INFORMATION PROVIDED:
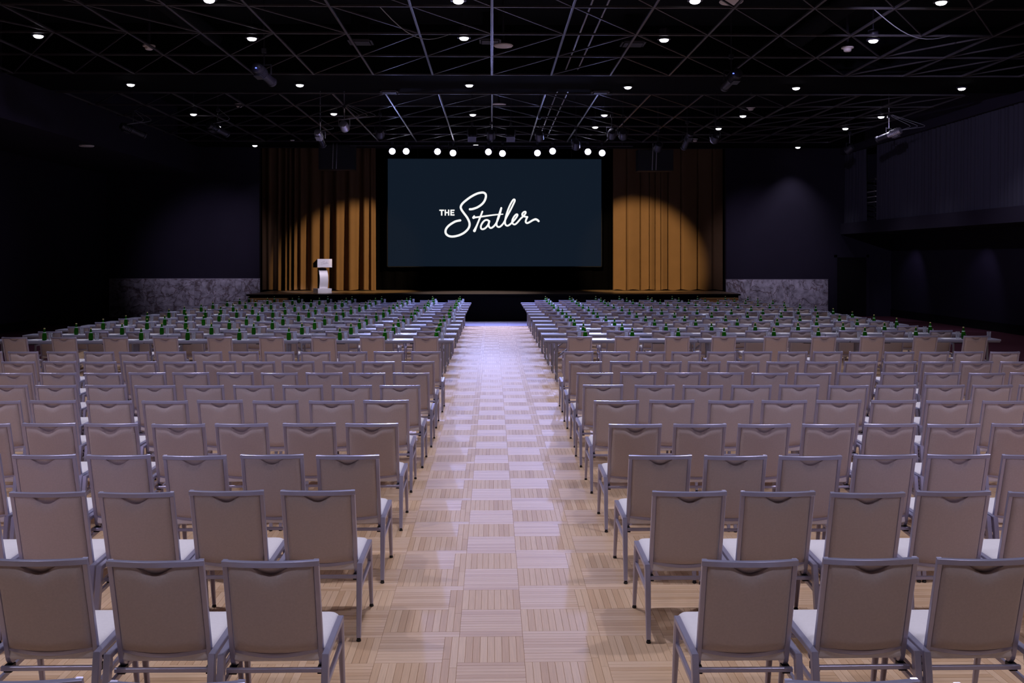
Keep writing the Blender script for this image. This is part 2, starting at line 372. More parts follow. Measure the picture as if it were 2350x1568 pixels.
def boards_mesh(name, r, tint=None):
    n = len(r); g, ins, dep = 0.00015, 0.0011, 0.0028
    x0, x1, y0, y1 = r[:, 0] + g, r[:, 1] - g, r[:, 2] + g, r[:, 3] - g
    dz = rng.uniform(-0.0003, 0.0003, n) if n > 1 else np.zeros(1)
    V = np.empty((n, 8, 3))
    for k, (xx, yy, a, b) in enumerate(((x0, y0, 1, 1), (x1, y0, -1, 1), (x1, y1, -1, -1), (x0, y1, 1, -1))):
        V[:, k, 0], V[:, k, 1], V[:, k, 2] = xx, yy, -dep
        V[:, k + 4, 0], V[:, k + 4, 1], V[:, k + 4, 2] = xx + a * ins, yy + b * ins, dz
    q = np.array([(4, 5, 6, 7), (0, 1, 5, 4), (1, 2, 6, 5), (2, 3, 7, 6), (3, 0, 4, 7)])
    Fc = (q[None] + 8 * np.arange(n)[:, None, None]).reshape(-1, 4)
    me = bpy.data.meshes.new(name); me.vertices.add(n * 8); me.vertices.foreach_set('co', V.reshape(-1))
    me.loops.add(Fc.size); me.loops.foreach_set('vertex_index', Fc.reshape(-1).astype(np.int32))
    me.polygons.add(len(Fc)); me.polygons.foreach_set('loop_start', np.arange(0, Fc.size, 4, dtype=np.int32))
    me.update(calc_edges=True); me.materials.append(M['parquet'])
    cx, cy = (r[:, 0] + r[:, 1]) / 2, (r[:, 2] + r[:, 3]) / 2
    rel = V[:, :, :2] - np.stack([cx, cy], 1)[:, None]
    along_y = r[:, 4] > 0.5
    U = np.where(along_y[:, None, None], rel[:, :, ::-1], rel)
    uv = me.uv_layers.new(name='UVMap'); uv.data.foreach_set('uv', U.reshape(-1, 2)[Fc.reshape(-1)].reshape(-1))
    t = me.attributes.new('tint', 'FLOAT', 'FACE'); tv = rng.uniform(0, 1, n) if tint is None else np.full(n, tint)
    t.data.foreach_set('value', np.repeat(tv, 5))
    me.polygons.foreach_set('use_smooth', np.zeros(len(Fc), bool))
    me.validate()
    return me


stuff(link('parquet', boards_mesh('parquet', ra[~single]), floor))
bmesh_one = boards_mesh('parquet_board', np.array([(-B / 2, B / 2, -bw / 2, bw / 2, 0, 1)]), 0.0)
for k in idx:
    link('parquet_board', bmesh_one, floor, (mx_[k], my_[k], rng.uniform(-0.0003, 0.0003)), R(90) if ra[k, 4] > 0.5 else 0.0)
# slate tiles between the parquet and the stage
tm = MB().box(-0.398, 0.398, -1.36, 1.36, -0.011, 0.0).mesh('tile', M['tile'], 0)
for k in range(-12, 14): link('tile', tm, floor, (0.14 + 0.8 * k, WY1 + 1.37, 0))

wl = struct(obj('wall_left', MB().box(XL - 0.2, XL, YN, YB, 0, ZC), M['wall'], smooth=0))
wr = struct(obj('wall_right', MB().box(XR, XR + 0.2, YN, YB, 0, ZC), M['wall'], smooth=0))
OX0, OX1 = -8.98, 9.12
wb = struct(obj('wall_back', MB().box(XL - 0.2, OX0, YB, YB + 0.25, 0, ZC).box(OX1, XR + 0.2, YB, YB + 0.25, 0, ZC).box(OX0, OX1, YB, YB + 0.25, 6.55, ZC), M['wall'], smooth=0))
struct(obj('wall_stage', MB().box(OX0 - 2, OX1 + 2, 41.0, 41.2, 0, ZC), M['stageblk'], smooth=0))
struct(obj('wall_front', MB().box(XL - 0.2, XR + 0.2, YN - 0.2, YN, 0, ZC), M['wall'], smooth=0))
struct(obj('ceiling', MB().box(XL - 0.2, XR + 0.2, YN - 0.2, 41.2, ZC, ZC + 0.2), M['ceil'], smooth=0))
struct(obj('trim_1', MB().box(SOF_X, BAL_X, 23.2, 25.68, 6.56, ZC), M['panel'], smooth=0))
struct(obj('trim_2', MB().box(XL, SOF_X, YN, YB, SOF_Z, ZC), M['wall'], smooth=0))
bal = struct(obj('trim_3', MB().box(BAL_X, XR, YN, YB, BAL_Z, BAL_Z + 0.42), M['wall'], smooth=0))
struct(obj('trim_4', MB().box(BAL_X, BAL_X + 0.3, YN, YB, 6.3, ZC), M['wall'], smooth=0))
struct(obj('trim_5', MB().box(SOF_X, BAL_X, 36.05, YB, 6.56, ZC), M['panel'], smooth=0))
struct(obj('baseboard_left', MB().box(XL, XL + 0.03, YN, YB, 0, 0.28), M['stageblk'], smooth=0))
struct(obj('baseboard_right', MB().box(XR - 0.03, XR, YN, YB, 0, 0.28), M['stageblk'], smooth=0))
d1 = struct(obj('door_1', MB().box(13.45, 14.6, YB - 0.05, YB, 0, 2.3), M['stageblk'], smooth=0))
obj('door_frame', MB().box(13.35, 13.45, YB - 0.07, YB, 0, 2.4).box(14.6, 14.7, YB - 0.07, YB, 0, 2.4).box(13.35, 14.7, YB - 0.07, YB, 2.3, 2.4), M['wall'], d1, 0)
# marble wainscot: each slab a piece of the wall
for xs, top in (([258, 360, 451, 543, 599.5], 639.5), ([1668, 1723.5, 1815, 1905], 642.0)):
    for a, b_ in zip(xs[:-1], xs[1:]):
        X0, X1 = px(a, YB, y=600).x, px(b_, YB, y=600).x
        zt = CZ - (top - HY) / F * YB
        for z0, z1 in ((0.012, 0.42), (0.434, zt)):
            link('marble_panel', MB().box(-(X1 - X0) / 2 + 0.008, (X1 - X0) / 2 - 0.008, -0.03, 0.0, z0, z1).mesh('marble_panel', M['marble'], 0), wb, ((X0 + X1) / 2, YB - 0.001, 0))
    X0, X1 = px(xs[0], YB, y=600).x, px(xs[-1], YB, y=600).x
    obj('grout_bed', MB().box(X0, X1, YB - 0.024, YB - 0.0005, 0.012, zt), M['grout'], wb, 0)
    obj('stone_edge', MB().box(X0 - 0.012, X1 + 0.012, YB - 0.035, YB - 0.001, zt + 0.002, zt + 0.014), M['grout'], wb, 0)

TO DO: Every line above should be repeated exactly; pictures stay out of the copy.

WORKED ANSWER:
Keep writing the Blender script for this image. This is part 2, starting at line 372. More parts follow. Measure the picture as if it were 2350x1568 pixels.
def boards_mesh(name, r, tint=None):
    n = len(r); g, ins, dep = 0.00015, 0.0011, 0.0028
    x0, x1, y0, y1 = r[:, 0] + g, r[:, 1] - g, r[:, 2] + g, r[:, 3] - g
    dz = rng.uniform(-0.0003, 0.0003, n) if n > 1 else np.zeros(1)
    V = np.empty((n, 8, 3))
    for k, (xx, yy, a, b) in enumerate(((x0, y0, 1, 1), (x1, y0, -1, 1), (x1, y1, -1, -1), (x0, y1, 1, -1))):
        V[:, k, 0], V[:, k, 1], V[:, k, 2] = xx, yy, -dep
        V[:, k + 4, 0], V[:, k + 4, 1], V[:, k + 4, 2] = xx + a * ins, yy + b * ins, dz
    q = np.array([(4, 5, 6, 7), (0, 1, 5, 4), (1, 2, 6, 5), (2, 3, 7, 6), (3, 0, 4, 7)])
    Fc = (q[None] + 8 * np.arange(n)[:, None, None]).reshape(-1, 4)
    me = bpy.data.meshes.new(name); me.vertices.add(n * 8); me.vertices.foreach_set('co', V.reshape(-1))
    me.loops.add(Fc.size); me.loops.foreach_set('vertex_index', Fc.reshape(-1).astype(np.int32))
    me.polygons.add(len(Fc)); me.polygons.foreach_set('loop_start', np.arange(0, Fc.size, 4, dtype=np.int32))
    me.update(calc_edges=True); me.materials.append(M['parquet'])
    cx, cy = (r[:, 0] + r[:, 1]) / 2, (r[:, 2] + r[:, 3]) / 2
    rel = V[:, :, :2] - np.stack([cx, cy], 1)[:, None]
    along_y = r[:, 4] > 0.5
    U = np.where(along_y[:, None, None], rel[:, :, ::-1], rel)
    uv = me.uv_layers.new(name='UVMap'); uv.data.foreach_set('uv', U.reshape(-1, 2)[Fc.reshape(-1)].reshape(-1))
    t = me.attributes.new('tint', 'FLOAT', 'FACE'); tv = rng.uniform(0, 1, n) if tint is None else np.full(n, tint)
    t.data.foreach_set('value', np.repeat(tv, 5))
    me.polygons.foreach_set('use_smooth', np.zeros(len(Fc), bool))
    me.validate()
    return me


stuff(link('parquet', boards_mesh('parquet', ra[~single]), floor))
bmesh_one = boards_mesh('parquet_board', np.array([(-B / 2, B / 2, -bw / 2, bw / 2, 0, 1)]), 0.0)
for k in idx:
    link('parquet_board', bmesh_one, floor, (mx_[k], my_[k], rng.uniform(-0.0003, 0.0003)), R(90) if ra[k, 4] > 0.5 else 0.0)
# slate tiles between the parquet and the stage
tm = MB().box(-0.398, 0.398, -1.36, 1.36, -0.011, 0.0).mesh('tile', M['tile'], 0)
for k in range(-12, 14): link('tile', tm, floor, (0.14 + 0.8 * k, WY1 + 1.37, 0))

wl = struct(obj('wall_left', MB().box(XL - 0.2, XL, YN, YB, 0, ZC), M['wall'], smooth=0))
wr = struct(obj('wall_right', MB().box(XR, XR + 0.2, YN, YB, 0, ZC), M['wall'], smooth=0))
OX0, OX1 = -8.98, 9.12
wb = struct(obj('wall_back', MB().box(XL - 0.2, OX0, YB, YB + 0.25, 0, ZC).box(OX1, XR + 0.2, YB, YB + 0.25, 0, ZC).box(OX0, OX1, YB, YB + 0.25, 6.55, ZC), M['wall'], smooth=0))
struct(obj('wall_stage', MB().box(OX0 - 2, OX1 + 2, 41.0, 41.2, 0, ZC), M['stageblk'], smooth=0))
struct(obj('wall_front', MB().box(XL - 0.2, XR + 0.2, YN - 0.2, YN, 0, ZC), M['wall'], smooth=0))
struct(obj('ceiling', MB().box(XL - 0.2, XR + 0.2, YN - 0.2, 41.2, ZC, ZC + 0.2), M['ceil'], smooth=0))
struct(obj('trim_1', MB().box(SOF_X, BAL_X, 23.2, 25.68, 6.56, ZC), M['panel'], smooth=0))
struct(obj('trim_2', MB().box(XL, SOF_X, YN, YB, SOF_Z, ZC), M['wall'], smooth=0))
bal = struct(obj('trim_3', MB().box(BAL_X, XR, YN, YB, BAL_Z, BAL_Z + 0.42), M['wall'], smooth=0))
struct(obj('trim_4', MB().box(BAL_X, BAL_X + 0.3, YN, YB, 6.3, ZC), M['wall'], smooth=0))
struct(obj('trim_5', MB().box(SOF_X, BAL_X, 36.05, YB, 6.56, ZC), M['panel'], smooth=0))
struct(obj('baseboard_left', MB().box(XL, XL + 0.03, YN, YB, 0, 0.28), M['stageblk'], smooth=0))
struct(obj('baseboard_right', MB().box(XR - 0.03, XR, YN, YB, 0, 0.28), M['stageblk'], smooth=0))
d1 = struct(obj('door_1', MB().box(13.45, 14.6, YB - 0.05, YB, 0, 2.3), M['stageblk'], smooth=0))
obj('door_frame', MB().box(13.35, 13.45, YB - 0.07, YB, 0, 2.4).box(14.6, 14.7, YB - 0.07, YB, 0, 2.4).box(13.35, 14.7, YB - 0.07, YB, 2.3, 2.4), M['wall'], d1, 0)
# marble wainscot: each slab a piece of the wall
for xs, top in (([258, 360, 451, 543, 599.5], 639.5), ([1668, 1723.5, 1815, 1905], 642.0)):
    for a, b_ in zip(xs[:-1], xs[1:]):
        X0, X1 = px(a, YB, y=600).x, px(b_, YB, y=600).x
        zt = CZ - (top - HY) / F * YB
        for z0, z1 in ((0.012, 0.42), (0.434, zt)):
            link('marble_panel', MB().box(-(X1 - X0) / 2 + 0.008, (X1 - X0) / 2 - 0.008, -0.03, 0.0, z0, z1).mesh('marble_panel', M['marble'], 0), wb, ((X0 + X1) / 2, YB - 0.001, 0))
    X0, X1 = px(xs[0], YB, y=600).x, px(xs[-1], YB, y=600).x
    obj('grout_bed', MB().box(X0, X1, YB - 0.024, YB - 0.0005, 0.012, zt), M['grout'], wb, 0)
    obj('stone_edge', MB().box(X0 - 0.012, X1 + 0.012, YB - 0.035, YB - 0.001, zt + 0.002, zt + 0.014), M['grout'], wb, 0)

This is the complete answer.